Been There

By Andrew Gilhooley / 411

“A lot of people think I started playing the blues in the mid 80s,” said Joe Louis Walker, who plays at Moe’s Alley in Santa Cruz on Friday, “but I was gigging in the 60s.”  Walker’s parents were from Arkansas, but settled in San Francisco because of work.  They both loved the blues, and by the age of 14, Walker was playing guitar and learning songs from their collection of blues 78s.  He left home aged 16 to seek his fortune in the then-growing music scene centered on the Haight-Ashbury district of San Francisco, answering “Guitarist Wanted” ads in the newspaper. His roommate at that time was Mike Bloomfield (of the Paul Butterfield Blues Band) and through him Walker was exposed to the city’s blues clubs. There they met and played with artists such as John Lee Hooker and Muddy Waters.  Walker very quickly became a fixture on the blues circuit, touring and playing with all the big names.

By the mid-1970s, the pace of Walker’s lifestyle was beginning to get to him.  “I was living the blues lifestyle during a time when everything was excessive.  I had to find another way to live,” he said.  His solution was to turn to a spiritual path, and in 1975 he formed a Gospel quartet, the Spiritual Corinthians.  He would remain with this band for 10 years, releasing an album, “God Will Provide,” in 1980.
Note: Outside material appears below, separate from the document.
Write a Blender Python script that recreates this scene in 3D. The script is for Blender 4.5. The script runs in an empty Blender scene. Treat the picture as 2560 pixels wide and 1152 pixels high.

In 1985, the Spiritual Corinthians were giving a performance at the New Orleans Jazz and Heritage Festival.  There, Walker’s interest in the blues was reawakened, and when the Corinthians’ tour ended, he took the opportunity to join the Mississippi Delta Blues Band for a tour of Europe.  He returned to San Francisco with his passion for blues fully reignited and formed a new band, the Bosstalkers.

The Bosstalkers released their debut album, “Cold Is the Night,” in 1986, and with theis release Walker was back on the blues scene with a vengeance.  The band recorded and toured constantly, earning the W.C. Handy Award for the best contemporary artist three years running.  Walker and the Bosstalkers released several albums on Verve records, including 1995’s “Blues of the Month Club,” which saw him reunited with the Spiritual Corinthians and also included a contribution by the Memphis Horns.  This album led “Downbeat” magazine to describe Walker as “arguably the most complete bluesman on the current scene.”

In addition to his solo career, Walker has collaborated with many other artists.  In 1989, he was part of the Celebration for Young America, an all-star blues festival at the White House, which also featured Stevie Ray Vaughan, Albert Collins and Percy Sledge.  He has also been a member of bands with Willie Dixon and B.B. King, appearing on the latter’s Grammy-winning “Blues Summit” album.  As a result of his friendship and collaboration with B.B. King, Walker led the tribute to King at the Kennedy Center in 1995.

Walker’s most recent recording is 2004’s “New Direction,” his first for Provogue records.